Here’s a fun bit of trivia about Vollering: She is, or at least was, a multi-sport athlete. Plenty of cyclists come in late from another sport—skiing, cross-country, soccer—but speed skating is the perfect cross-training sport, as a high-speed, high-efficiency cardio-based undertaking. (Two of the six athletes to medal at both the winter and summer Olympics were cyclists and speed skaters.) Vollering was a high-level speed skater into her early 20s, basically until the year before she turned pro in cycling. As huge as speed skating is in the Netherlands, it seems like Vollering made the right choice by choosing cycling.

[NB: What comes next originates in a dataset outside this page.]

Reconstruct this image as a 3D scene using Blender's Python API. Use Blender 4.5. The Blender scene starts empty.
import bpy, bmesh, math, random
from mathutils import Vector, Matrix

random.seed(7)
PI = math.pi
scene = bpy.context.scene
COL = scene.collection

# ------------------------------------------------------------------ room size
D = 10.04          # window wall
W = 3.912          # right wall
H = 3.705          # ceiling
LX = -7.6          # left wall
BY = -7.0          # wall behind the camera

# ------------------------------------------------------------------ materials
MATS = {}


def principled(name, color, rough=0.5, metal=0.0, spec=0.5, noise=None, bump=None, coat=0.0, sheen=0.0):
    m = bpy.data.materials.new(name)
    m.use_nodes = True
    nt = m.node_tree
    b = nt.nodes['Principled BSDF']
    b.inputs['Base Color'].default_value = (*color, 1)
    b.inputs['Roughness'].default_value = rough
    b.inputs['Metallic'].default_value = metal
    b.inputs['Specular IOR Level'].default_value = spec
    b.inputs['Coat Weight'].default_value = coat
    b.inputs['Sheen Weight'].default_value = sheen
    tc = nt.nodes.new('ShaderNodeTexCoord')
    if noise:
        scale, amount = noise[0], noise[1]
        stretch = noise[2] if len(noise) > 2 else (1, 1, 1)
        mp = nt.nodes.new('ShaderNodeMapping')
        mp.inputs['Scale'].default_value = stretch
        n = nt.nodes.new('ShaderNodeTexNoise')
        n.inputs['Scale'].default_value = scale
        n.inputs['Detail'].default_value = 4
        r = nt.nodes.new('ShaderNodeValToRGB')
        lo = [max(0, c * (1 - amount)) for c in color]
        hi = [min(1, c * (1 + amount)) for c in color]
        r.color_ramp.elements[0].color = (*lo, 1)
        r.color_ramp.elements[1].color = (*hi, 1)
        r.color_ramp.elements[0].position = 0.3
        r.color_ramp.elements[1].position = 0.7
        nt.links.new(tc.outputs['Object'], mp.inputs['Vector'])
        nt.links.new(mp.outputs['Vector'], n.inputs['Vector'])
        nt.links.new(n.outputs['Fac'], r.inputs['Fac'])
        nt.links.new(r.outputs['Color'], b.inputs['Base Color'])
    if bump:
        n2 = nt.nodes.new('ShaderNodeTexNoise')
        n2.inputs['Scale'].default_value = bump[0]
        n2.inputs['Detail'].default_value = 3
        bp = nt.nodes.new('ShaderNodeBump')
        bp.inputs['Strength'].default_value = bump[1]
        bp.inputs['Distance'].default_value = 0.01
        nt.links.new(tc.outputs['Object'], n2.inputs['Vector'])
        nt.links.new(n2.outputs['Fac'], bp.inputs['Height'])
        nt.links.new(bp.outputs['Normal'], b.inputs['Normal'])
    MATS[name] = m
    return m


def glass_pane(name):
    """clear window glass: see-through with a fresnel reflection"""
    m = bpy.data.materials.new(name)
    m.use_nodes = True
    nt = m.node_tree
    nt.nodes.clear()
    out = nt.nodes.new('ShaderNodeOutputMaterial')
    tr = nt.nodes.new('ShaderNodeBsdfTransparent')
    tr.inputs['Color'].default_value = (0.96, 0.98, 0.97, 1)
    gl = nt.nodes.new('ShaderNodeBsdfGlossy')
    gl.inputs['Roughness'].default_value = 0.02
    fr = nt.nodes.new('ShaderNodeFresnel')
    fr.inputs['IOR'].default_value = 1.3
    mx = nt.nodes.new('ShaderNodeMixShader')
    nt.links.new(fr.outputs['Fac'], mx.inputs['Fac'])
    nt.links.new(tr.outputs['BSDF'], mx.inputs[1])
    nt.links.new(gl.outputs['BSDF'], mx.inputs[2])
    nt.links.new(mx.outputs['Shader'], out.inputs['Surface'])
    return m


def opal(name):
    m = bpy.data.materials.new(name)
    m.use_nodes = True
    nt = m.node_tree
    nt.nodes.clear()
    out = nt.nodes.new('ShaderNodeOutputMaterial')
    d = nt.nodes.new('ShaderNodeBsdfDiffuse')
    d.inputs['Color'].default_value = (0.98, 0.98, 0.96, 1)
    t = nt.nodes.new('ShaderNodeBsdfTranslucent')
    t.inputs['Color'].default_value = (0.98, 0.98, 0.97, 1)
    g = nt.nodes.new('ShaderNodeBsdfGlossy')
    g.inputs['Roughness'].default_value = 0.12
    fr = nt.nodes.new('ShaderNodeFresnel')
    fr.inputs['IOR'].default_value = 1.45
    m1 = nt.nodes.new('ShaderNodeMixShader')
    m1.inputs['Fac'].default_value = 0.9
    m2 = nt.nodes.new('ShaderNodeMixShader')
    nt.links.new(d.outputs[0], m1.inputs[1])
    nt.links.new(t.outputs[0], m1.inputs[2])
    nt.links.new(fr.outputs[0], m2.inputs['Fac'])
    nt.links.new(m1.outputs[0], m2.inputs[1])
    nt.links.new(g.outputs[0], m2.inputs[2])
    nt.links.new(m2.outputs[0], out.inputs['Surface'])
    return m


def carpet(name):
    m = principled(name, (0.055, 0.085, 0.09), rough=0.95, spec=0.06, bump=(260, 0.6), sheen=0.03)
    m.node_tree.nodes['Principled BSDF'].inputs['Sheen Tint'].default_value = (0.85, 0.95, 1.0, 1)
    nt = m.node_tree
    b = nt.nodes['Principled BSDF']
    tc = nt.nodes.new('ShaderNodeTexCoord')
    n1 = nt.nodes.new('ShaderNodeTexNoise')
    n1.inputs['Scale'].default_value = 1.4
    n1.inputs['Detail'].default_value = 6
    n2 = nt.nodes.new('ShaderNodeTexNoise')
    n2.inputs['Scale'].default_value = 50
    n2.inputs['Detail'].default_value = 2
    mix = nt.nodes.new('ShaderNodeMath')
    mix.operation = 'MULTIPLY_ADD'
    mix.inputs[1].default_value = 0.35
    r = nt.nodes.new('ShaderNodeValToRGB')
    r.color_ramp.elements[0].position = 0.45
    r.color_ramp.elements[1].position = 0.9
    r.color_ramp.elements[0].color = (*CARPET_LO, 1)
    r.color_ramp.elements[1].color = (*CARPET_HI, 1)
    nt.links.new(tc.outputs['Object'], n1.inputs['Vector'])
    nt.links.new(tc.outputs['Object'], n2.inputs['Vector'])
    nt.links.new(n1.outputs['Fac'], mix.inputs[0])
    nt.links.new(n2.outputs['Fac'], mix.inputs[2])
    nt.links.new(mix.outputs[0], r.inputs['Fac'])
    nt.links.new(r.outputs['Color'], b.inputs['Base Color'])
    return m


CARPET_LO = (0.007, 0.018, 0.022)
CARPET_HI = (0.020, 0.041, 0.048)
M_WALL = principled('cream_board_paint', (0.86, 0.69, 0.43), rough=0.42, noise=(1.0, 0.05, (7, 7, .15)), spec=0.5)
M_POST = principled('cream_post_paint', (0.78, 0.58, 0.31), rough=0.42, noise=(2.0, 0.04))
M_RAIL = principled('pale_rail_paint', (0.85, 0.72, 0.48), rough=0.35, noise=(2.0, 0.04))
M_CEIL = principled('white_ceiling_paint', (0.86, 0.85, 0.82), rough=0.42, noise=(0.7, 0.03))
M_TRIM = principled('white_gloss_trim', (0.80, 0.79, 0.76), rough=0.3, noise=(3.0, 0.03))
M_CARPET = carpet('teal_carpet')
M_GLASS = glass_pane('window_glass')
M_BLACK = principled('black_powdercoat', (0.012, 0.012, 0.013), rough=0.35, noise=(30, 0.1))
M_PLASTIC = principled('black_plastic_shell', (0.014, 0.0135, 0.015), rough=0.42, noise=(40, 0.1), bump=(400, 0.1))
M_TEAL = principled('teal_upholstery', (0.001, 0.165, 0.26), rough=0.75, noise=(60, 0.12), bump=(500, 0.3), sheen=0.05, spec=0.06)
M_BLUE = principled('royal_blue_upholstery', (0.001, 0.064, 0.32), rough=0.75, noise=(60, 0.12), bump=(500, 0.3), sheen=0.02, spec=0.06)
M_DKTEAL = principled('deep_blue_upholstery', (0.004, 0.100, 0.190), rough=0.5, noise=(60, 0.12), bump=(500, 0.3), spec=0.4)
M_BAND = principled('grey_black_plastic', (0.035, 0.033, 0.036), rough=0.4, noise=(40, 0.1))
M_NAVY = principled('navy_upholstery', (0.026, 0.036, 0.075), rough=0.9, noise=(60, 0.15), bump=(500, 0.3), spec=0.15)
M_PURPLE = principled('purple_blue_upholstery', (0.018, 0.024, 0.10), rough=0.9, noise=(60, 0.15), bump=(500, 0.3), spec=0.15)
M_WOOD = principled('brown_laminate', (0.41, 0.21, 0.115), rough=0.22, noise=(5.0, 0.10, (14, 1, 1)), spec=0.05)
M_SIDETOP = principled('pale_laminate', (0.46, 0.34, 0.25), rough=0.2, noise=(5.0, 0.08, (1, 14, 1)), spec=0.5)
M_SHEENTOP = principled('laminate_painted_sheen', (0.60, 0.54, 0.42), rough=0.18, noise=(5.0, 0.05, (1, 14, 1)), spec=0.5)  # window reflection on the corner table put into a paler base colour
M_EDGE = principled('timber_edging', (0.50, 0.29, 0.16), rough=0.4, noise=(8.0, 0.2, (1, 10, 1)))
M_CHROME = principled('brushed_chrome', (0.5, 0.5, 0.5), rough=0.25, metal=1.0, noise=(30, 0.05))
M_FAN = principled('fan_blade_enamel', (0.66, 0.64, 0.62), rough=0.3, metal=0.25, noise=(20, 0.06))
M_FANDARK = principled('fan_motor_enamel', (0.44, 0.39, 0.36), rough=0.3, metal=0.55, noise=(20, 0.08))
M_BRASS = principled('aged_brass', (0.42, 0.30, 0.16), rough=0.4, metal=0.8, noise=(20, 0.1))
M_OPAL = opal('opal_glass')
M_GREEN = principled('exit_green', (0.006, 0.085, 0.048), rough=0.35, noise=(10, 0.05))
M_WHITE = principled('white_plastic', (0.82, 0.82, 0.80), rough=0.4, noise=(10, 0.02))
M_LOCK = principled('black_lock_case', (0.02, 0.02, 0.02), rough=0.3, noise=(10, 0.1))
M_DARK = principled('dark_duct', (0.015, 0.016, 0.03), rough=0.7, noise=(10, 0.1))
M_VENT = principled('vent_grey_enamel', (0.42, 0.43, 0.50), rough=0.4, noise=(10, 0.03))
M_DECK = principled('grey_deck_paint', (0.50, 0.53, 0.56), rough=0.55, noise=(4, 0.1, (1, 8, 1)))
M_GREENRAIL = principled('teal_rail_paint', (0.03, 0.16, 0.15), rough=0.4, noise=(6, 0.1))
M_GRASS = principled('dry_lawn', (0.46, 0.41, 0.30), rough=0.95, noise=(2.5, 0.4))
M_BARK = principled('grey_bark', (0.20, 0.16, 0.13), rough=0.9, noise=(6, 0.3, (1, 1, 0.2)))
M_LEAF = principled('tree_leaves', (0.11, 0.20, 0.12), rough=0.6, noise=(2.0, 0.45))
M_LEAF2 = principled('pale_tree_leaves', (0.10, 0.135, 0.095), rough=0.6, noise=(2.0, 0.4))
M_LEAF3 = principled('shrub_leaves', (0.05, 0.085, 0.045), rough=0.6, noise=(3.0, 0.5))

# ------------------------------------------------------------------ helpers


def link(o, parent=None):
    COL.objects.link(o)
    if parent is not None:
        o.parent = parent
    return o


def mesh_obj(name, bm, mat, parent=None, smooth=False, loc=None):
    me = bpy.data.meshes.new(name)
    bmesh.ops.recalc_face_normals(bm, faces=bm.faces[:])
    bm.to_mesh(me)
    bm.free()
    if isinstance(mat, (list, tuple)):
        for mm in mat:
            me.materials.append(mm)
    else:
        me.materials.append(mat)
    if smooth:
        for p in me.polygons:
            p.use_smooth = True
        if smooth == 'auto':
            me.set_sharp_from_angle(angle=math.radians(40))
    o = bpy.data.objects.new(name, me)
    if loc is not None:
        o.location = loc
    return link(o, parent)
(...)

No. 11: Sepp Kuss, 29, Team Visma-Lease a Bike, United States, Climber
Probably not going to win a grand tour this year; Kuss seemed as surprised as anyone that it even happened once. Surely he could’ve moved to another team that would’ve given him more opportunities for stage race leadership, but Kuss just signed an extension that’ll keep him at Visma-LAB through 2027. Vingegaard will be there the whole time, so if Kuss isn’t happy being Vingegaard’s sidekick, signing an extension would’ve been an odd way to show it.
Still, Roglič’s departure could open up some new stage race leadership opportunities for Kuss in the next year or two. Over the past five years, Kuss has mostly helped his team leaders in the mountains and picked off stages where he could; hopefully his role will shift a little toward the latter now that Kuss is a grand tour winner.
But if not, whatever. Kuss might be the only American rider of his quality, ever, who’d accept a return to normalcy. Cycling is a big sport for national stereotypes, and the typical American GC rider is embodied by Armstrong and Greg LeMond: a monster time trialist who’s brash and plainspoken but also a little touchy. Kuss is the exact opposite: One of the three or four best pure climbers in the world, indifferent against the clock, and down for whatever. Nothing bothers him; he’s just down to hang, whatever happens.
We should learn from Sepp’s example: Ride fast, chug hard.